Les langues régionales de France

Éva Joly, 2012

Éva Joly, candidate aux présidentielles de 2012, pour Europe Ecologie-Les Verts (EELV), est une Franco-Norvégienne polyglotte, qui enseigne en Norvège dans une université créée pour la minorité same. Elle propose la reconnaissance des langues régionale» et dénonce «la volonté hégémonique d’imposer l’unique langue française». Dans une entrevue accordée le 29 mars 2012 à l'Association des Bretons de Science Po Paris (Bretoned Sant-Gwilherm), elle déclarait ce qui suit.

Les langues et les cultures régionales font partie non seulement du patrimoine de la France, mais de celui de l’humanité. Or, comme le souligne l’UNESCO la plupart des langues «régionales de France sont en sérieux danger d’extinction, du fait d’une politique d’État d’abord hostile jusqu’aux années 1950 puis passive depuis lors. Depuis 2008, l’article 75-1 de la Constitution reconnaît certes l’existence des langues régionales, mais seulement en tant que « patrimoine ». Cette modification constitutionnelle n’octroie de fait aucun droit nouveau aux locuteurs de langues régionales, et nous devons bien reconnaître qu’elle n’a débouché sur aucune modification législative. Encore une fois, derrière un vernis de réforme, c’est l’immobilisme voire la régression qui caractérise le bilan de Nicolas Sarkozy.
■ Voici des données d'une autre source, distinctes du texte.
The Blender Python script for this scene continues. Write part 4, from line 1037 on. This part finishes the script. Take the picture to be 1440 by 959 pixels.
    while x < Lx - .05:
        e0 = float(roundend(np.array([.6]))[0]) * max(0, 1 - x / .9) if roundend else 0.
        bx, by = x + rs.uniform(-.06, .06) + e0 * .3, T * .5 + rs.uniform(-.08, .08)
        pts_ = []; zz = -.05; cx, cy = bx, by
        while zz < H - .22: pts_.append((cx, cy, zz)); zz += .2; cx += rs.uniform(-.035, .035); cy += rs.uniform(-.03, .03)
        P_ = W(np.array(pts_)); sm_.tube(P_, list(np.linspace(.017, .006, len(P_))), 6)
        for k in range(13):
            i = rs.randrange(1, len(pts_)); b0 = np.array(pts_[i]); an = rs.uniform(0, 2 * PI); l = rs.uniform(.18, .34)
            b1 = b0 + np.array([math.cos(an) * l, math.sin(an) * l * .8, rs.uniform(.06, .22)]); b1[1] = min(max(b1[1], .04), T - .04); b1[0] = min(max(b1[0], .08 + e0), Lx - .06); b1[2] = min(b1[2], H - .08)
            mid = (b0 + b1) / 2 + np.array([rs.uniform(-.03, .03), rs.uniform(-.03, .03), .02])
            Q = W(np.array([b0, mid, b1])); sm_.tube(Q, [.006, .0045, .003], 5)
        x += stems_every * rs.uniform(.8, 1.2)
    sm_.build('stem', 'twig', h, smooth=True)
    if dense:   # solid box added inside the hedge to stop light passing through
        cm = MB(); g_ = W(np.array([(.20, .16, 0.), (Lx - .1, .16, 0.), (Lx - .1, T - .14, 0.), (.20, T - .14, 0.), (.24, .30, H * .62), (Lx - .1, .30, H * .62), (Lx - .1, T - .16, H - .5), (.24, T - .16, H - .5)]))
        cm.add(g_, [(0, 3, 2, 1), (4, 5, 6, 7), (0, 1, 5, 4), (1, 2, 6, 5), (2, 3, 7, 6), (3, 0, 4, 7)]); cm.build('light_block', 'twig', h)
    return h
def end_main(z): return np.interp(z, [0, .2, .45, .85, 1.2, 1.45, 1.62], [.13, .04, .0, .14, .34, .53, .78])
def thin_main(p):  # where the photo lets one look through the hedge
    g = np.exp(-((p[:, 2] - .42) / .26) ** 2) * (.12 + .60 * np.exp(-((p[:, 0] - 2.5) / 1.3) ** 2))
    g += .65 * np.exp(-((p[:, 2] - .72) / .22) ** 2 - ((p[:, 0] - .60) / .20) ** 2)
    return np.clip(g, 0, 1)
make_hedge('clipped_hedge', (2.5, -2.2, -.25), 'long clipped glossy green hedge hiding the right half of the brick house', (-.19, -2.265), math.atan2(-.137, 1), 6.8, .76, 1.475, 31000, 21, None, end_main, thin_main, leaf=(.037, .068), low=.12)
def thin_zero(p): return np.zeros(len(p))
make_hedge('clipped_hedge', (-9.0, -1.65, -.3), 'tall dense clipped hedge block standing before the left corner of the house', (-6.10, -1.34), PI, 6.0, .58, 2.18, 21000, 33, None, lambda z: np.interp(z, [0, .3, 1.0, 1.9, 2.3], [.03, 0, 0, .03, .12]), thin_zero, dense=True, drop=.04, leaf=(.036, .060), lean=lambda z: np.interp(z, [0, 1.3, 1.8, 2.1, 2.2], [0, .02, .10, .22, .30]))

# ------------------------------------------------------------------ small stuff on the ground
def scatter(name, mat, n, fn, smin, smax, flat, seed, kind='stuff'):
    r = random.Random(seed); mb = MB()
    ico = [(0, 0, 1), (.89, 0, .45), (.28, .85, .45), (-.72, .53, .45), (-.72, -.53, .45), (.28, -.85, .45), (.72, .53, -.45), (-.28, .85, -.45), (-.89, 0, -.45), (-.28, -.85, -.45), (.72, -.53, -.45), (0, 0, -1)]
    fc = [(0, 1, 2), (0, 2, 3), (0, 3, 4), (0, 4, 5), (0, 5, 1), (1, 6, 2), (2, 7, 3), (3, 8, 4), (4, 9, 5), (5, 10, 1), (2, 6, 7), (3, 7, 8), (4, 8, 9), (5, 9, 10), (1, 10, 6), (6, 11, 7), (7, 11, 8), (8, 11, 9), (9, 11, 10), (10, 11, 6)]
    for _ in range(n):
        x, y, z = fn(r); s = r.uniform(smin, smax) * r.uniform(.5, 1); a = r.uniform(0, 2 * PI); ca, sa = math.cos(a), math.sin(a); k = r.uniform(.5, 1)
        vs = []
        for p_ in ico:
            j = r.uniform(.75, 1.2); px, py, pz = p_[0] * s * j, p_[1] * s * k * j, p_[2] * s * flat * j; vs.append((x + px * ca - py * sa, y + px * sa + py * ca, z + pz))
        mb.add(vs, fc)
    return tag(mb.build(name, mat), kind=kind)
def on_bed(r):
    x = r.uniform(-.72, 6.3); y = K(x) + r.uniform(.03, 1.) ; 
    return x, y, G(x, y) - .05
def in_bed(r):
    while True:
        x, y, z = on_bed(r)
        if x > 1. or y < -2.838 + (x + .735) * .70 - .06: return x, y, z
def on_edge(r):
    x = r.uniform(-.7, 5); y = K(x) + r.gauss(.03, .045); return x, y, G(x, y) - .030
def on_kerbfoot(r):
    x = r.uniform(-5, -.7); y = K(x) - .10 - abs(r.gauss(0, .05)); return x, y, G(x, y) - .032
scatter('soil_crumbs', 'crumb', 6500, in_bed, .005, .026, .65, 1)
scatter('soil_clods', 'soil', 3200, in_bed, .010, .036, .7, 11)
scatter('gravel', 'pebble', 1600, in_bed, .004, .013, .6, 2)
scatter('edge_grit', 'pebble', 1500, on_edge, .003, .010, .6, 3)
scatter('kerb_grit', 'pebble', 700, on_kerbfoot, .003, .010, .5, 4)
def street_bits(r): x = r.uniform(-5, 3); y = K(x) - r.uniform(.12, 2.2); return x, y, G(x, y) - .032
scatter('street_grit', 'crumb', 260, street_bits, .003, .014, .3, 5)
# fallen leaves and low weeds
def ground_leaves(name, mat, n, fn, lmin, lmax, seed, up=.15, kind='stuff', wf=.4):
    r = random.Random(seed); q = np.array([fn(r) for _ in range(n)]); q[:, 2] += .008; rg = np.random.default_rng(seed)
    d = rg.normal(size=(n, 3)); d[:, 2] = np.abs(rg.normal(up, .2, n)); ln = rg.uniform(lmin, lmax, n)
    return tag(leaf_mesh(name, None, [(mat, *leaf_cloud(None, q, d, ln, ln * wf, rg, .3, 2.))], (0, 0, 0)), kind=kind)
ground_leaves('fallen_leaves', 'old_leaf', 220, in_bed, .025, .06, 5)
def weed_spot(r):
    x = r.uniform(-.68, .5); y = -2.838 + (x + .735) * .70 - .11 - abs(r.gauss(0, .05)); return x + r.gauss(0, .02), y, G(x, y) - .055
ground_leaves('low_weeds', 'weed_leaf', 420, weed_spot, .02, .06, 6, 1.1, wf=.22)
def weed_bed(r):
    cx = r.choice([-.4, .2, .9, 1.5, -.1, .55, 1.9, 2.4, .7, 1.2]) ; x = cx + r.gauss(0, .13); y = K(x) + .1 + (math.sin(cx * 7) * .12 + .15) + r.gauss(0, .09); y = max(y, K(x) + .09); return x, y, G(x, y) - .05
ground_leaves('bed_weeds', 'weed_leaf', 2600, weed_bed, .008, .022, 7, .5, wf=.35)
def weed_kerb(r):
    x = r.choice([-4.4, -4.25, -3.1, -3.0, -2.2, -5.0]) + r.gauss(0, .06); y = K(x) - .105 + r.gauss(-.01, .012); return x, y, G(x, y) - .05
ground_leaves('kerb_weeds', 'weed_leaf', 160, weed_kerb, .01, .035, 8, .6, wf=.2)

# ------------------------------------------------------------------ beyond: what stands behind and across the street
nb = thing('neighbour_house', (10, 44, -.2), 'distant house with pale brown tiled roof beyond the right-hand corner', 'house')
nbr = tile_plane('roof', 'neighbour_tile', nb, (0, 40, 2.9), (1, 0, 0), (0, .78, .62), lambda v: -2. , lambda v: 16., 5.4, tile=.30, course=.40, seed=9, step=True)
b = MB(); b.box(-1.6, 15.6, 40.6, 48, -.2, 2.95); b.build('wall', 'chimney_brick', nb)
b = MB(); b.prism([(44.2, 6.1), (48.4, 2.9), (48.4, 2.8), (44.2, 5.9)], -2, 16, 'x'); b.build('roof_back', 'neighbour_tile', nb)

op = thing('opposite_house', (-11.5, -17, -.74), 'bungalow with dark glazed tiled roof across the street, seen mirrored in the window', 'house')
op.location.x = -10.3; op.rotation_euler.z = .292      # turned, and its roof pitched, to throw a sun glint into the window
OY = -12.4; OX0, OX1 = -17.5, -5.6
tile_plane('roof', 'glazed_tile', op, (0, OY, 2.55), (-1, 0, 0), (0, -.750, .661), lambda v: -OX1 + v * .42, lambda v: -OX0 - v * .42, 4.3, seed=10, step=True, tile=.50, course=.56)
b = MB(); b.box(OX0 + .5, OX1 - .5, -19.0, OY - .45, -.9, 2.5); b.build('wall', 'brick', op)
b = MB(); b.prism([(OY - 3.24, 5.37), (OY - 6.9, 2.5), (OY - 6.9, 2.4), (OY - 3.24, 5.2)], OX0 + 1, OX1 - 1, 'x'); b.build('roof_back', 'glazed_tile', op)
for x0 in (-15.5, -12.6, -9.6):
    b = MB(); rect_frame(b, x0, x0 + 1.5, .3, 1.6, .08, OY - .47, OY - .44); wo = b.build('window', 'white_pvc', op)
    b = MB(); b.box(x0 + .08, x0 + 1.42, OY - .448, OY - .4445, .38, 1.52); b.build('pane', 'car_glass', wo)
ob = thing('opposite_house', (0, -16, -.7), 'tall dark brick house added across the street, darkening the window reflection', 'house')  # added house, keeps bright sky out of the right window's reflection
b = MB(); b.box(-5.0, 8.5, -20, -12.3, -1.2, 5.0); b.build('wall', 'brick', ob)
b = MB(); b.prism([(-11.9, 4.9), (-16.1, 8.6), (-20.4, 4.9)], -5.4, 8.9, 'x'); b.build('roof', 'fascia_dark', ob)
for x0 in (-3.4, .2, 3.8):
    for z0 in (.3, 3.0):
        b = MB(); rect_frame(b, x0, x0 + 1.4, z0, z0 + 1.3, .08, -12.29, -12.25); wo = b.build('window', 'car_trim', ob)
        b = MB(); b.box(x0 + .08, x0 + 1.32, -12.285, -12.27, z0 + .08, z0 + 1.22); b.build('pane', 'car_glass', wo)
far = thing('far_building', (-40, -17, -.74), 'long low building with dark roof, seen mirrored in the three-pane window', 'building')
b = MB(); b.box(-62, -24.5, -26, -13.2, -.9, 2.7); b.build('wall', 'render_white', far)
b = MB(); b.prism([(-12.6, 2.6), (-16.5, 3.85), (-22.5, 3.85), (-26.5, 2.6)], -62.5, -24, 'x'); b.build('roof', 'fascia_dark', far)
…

Mon ambition est de permettre aux locuteurs de langues régionales et minoritaires de transmettre leur langue, et de l’utiliser dans tous les aspects de leur vie quotidienne. Pour cela, je prône une réforme constitutionnelle permettant la ratification de la Charte européenne des langues régionales et minoritaires, de même que de la Convention-cadre pour la protection des minorités nationales, et la possibilité pour toute région de définir sa ou ses langues régionales comme co-officielles avec le français.

Une loi-cadre devrait également être votée, établissant un statut juridique stable et ambitieux en termes de moyens mis en œuvre. Les priorités sont le développement des langues régionales dans l’enseignement, les médias et les relations publiques. Ce programme n’est en rien radical. Il s’agit ni plus ni moins que d’aligner la France sur les normes européennes en matière de diversité linguistique, de donner les même droits aux Français qu’à leurs voisins, de sortir de cette fascination anachronique de la France pour l’unification linguistique. Et je suis persuadée qu’une telle politique volontariste, paradoxalement, renforcera la langue française, langue à laquelle je suis très attachée, en rendant plus crédible le discours français en faveur de la diversité linguistique à l’échelle mondiale.